Sylvester is a gym rat and says he’s more likely to get injured lifting weights than playing the violin. Even so, if he feels the consistency of his sound is slipping, he’ll double down on his forearm. “The classical is our essence, but we maintain both (classical and hip-hop) so we’re inclusive. We try to stay in the middle of the pack.”
Stereotypes, their new album, arguably breaks open that “middle of the pack” position — not with the sometimes transparent, didactic lyrics, but by providing 11 highly energized, deftly rendered tracks that blend multiple genres. Guest musicians, including drummer Daru Jones (Jack White), guitarist Eric Krasno (Soulive), and string arranger Rob Moose, add collective clout that widens the sonic palette. The title track, Sylvester says, took only an hour to compose. “The song materialized quickly; it was the last song we wrote. The producer made the beats while we laid the strings and chords. My wife and three daughters are the voices you hear. Every song is its own journey.”

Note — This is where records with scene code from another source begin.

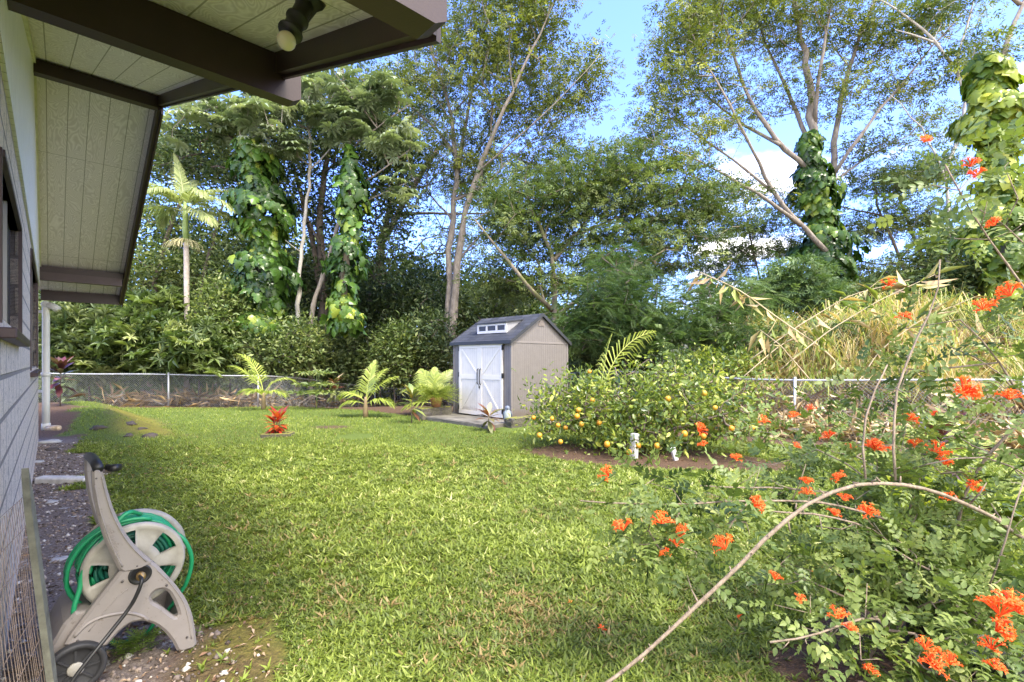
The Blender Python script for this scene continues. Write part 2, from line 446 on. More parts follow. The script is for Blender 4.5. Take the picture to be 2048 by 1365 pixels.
dirt = rampc(t, fine, [(.3, (.045, .028, .018)), (.55, (.11, .07, .045)), (.75, (.2, .14, .09))])
litter = rampc(t, noise(t, 90, 3, .6), [(.35, (.04, .028, .018)), (.6, (.15, .085, .05)), (.8, (.32, .22, .14))])
dirt = mixc(t, mid, dirt, litter)
grv = rampc(t, noise(t, 55, 5, .75), [(.3, (.06, .048, .04)), (.5, (.19, .155, .135)), (.62, (.28, .23, .19)), (.8, (.55, .5, .45))])
grv = mixc(t, mth(t, 'MULTIPLY', mth(t, 'GREATER_THAN', noise(t, 6, 6, .7), .60), .75), grv, (.5, .49, .48))
grs = rampc(t, fine, [(.3, (.045, .065, .014)), (.55, (.10, .145, .028)), (.75, (.17, .22, .045))])
grs = mixc(t, mth(t, 'MULTIPLY', mid, .55), grs, (.13, .17, .03))
strc = rampc(t, noise(t, 30, 6, .7, None, 2.5), [(.3, (.10, .06, .03)), (.5, (.33, .22, .12)), (.75, (.6, .46, .28))])
mosc = rampc(t, fine, [(.3, (.06, .07, .01)), (.5, (.20, .20, .02)), (.7, (.34, .31, .04))])
c = mixc(t, att(t, 'gravel'), dirt, grv)
c = mixc(t, mth(t, 'MULTIPLY', att(t, 'moss'), mth(t, 'MINIMUM', mth(t, 'MULTIPLY', mid, 1.3), 1.0)), c, mosc)
c = mixc(t, att(t, 'lawn'), c, grs); c = mixc(t, att(t, 'straw'), c, strc)
t.links.new(c, p.inputs['Base Color']); p.inputs['Roughness'].default_value = .95; p.inputs['Specular IOR Level'].default_value = .2
bump(t, p, fine, .8, .03)
g = mk('ground', np.stack([GX, GY, GZ], -1).reshape(-1, 3), Fq, m, smooth=True,
       attrs={'lawn': cov.ravel(), 'gravel': gravel.ravel(), 'straw': straw.ravel(), 'moss': np.clip(moss, 0, 1).ravel()})
tag(g, kind='structure')

# ---- lawn blades: broad-leaved turf, dense near the eye
def sample_view(n, d0, d1, p=1.0, xl=-1.12, xr=1.12):
    """points on the ground, spread evenly over the picture rather than over the ground"""
    u = rng.random(n); D = 1 / (1 / d1 + (1 / d0 - 1 / d1) * u ** p); X = (xl + (xr - xl) * rng.random(n)) * D
    return X, D
TUFT = tmpl([blade(b, 1.0 + .25 * math.sin(b * 7), .27, .65 + .3 * math.cos(b * 3), .4) for b in (0, 1.3, 2.6, 3.7, 5.1)])
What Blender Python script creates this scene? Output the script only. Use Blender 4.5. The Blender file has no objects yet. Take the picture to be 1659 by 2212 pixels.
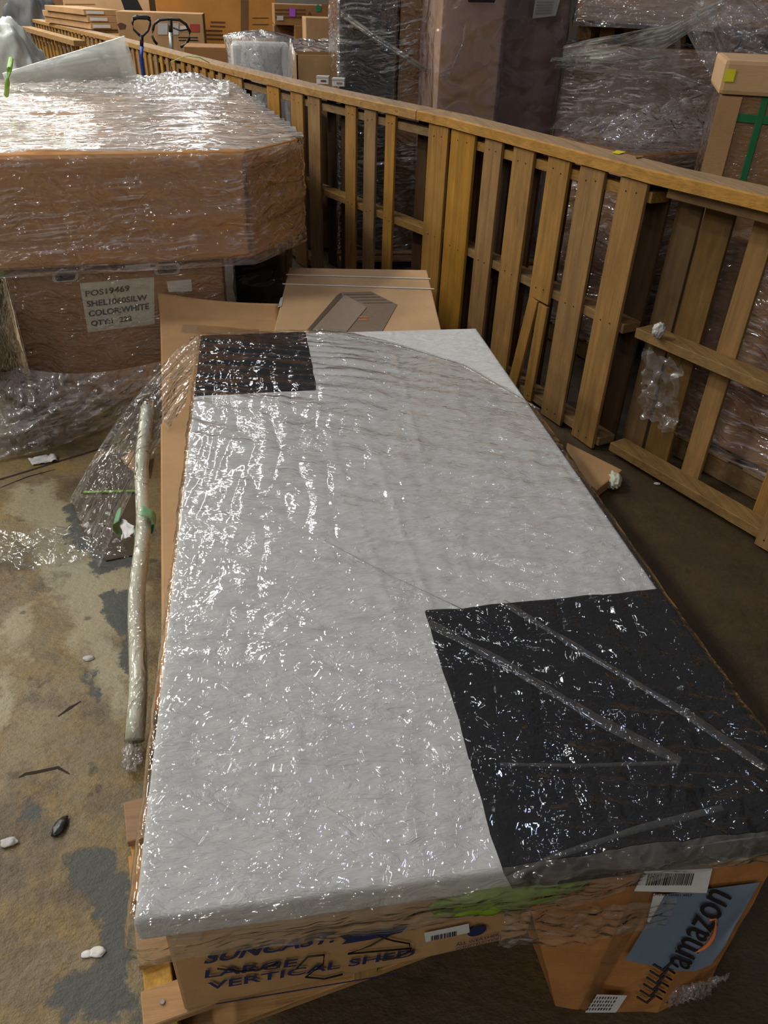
import bpy, bmesh, math, random
from mathutils import Vector, Matrix, noise
random.seed(7)
sc = bpy.context.scene
COL = sc.collection
R = math.radians

# ---------------------------------------------------------------- camera
CAM_H = 1.6
AX = Vector((0.98756641, -0.0617229, 0.14457825))      # world X seen in camera (right, down, forward)
AY = Vector((-0.15414214, -0.56078854, 0.81348412))
AZ = Vector((0.03086723, -0.82565519, -0.56333003))
FPX = 1633.38
def cam_vec(i): return Vector((AX[i], AY[i], AZ[i]))
cr, cd, cf = cam_vec(0), cam_vec(1), cam_vec(2)
cam = bpy.data.cameras.new('camera')
cam.sensor_fit = 'VERTICAL'; cam.sensor_height = 24.0
cam.lens = 24.0 * FPX / 2212
cam.clip_start = 0.02; cam.clip_end = 200
camo = bpy.data.objects.new('camera', cam); COL.objects.link(camo)
M = Matrix.Identity(4)
for r in range(3):
    M[r][0] = cr[r]; M[r][1] = -cd[r]; M[r][2] = -cf[r]
M[2][3] = CAM_H
camo.matrix_world = M
sc.camera = camo
O = Vector((0, 0, CAM_H))
# measuring helpers used while surveying the place: where the sight line of a pixel meets a plane
def ray(px, py):
    d = Vector((px - 829.5, py - 1106.0, FPX))
    return Vector((d.dot(AX), d.dot(AY), d.dot(AZ)))
def at(px, py, z):
    r = ray(px, py); return O + r * ((z - CAM_H) / r.z)
def atY(px, py, Y):
    r = ray(px, py); return O + r * (Y / r.y)
def onpl(px, py, p, n):
    r = ray(px, py); return O + r * ((Vector(p) - O).dot(n) / r.dot(n))

# ---------------------------------------------------------------- light, exposure
sc.view_settings.view_transform = 'Standard'
sc.view_settings.look = 'None'
sc.view_settings.gamma = 1.0
sc.view_settings.use_curve_mapping = False
sc.view_settings.exposure = -0.06
world = bpy.data.worlds.new('world'); sc.world = world; world.use_nodes = True
bgn = world.node_tree.nodes['Background']
bgn.inputs[0].default_value = (0.85, 0.9, 1.0, 1); bgn.inputs[1].default_value = 0.055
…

As a creative team, they value the ways in which they are unalike. Sylvester says he’s prone to “heady fixation” about whether a VI or IV chord should be used, but that Baptiste is “the best kind of person to be with in a band because he’s a believer, plays nine instruments, and thinks from the heart perspective.” Baptiste, alternatively, describes Sylvester as incredibly bright and able to break things down. “For me, if it feels good, it feels good. Kev tries and tries, always thinking, until he can find the best possible approach.”
Most importantly, they have mutual goals. “We want to change the world one string at a time,” says Baptiste. Sylvester, true to form, analyzes and specifies: “We want more of megaphone to bring hip-hop into classical. Instead of opening for Kanye West, we open for orchestras. We’re pushing classical music forward.”
And when Black Violin takes its music to schools and communities to perform for boys and girls whose minds suddenly fill with the idea that they too, might play Biggie and Bach or Mayfield and Mozart, mothers everywhere stand at the ready, instruments in hand. Somewhere, everywhere, mothers deserve standing ovations.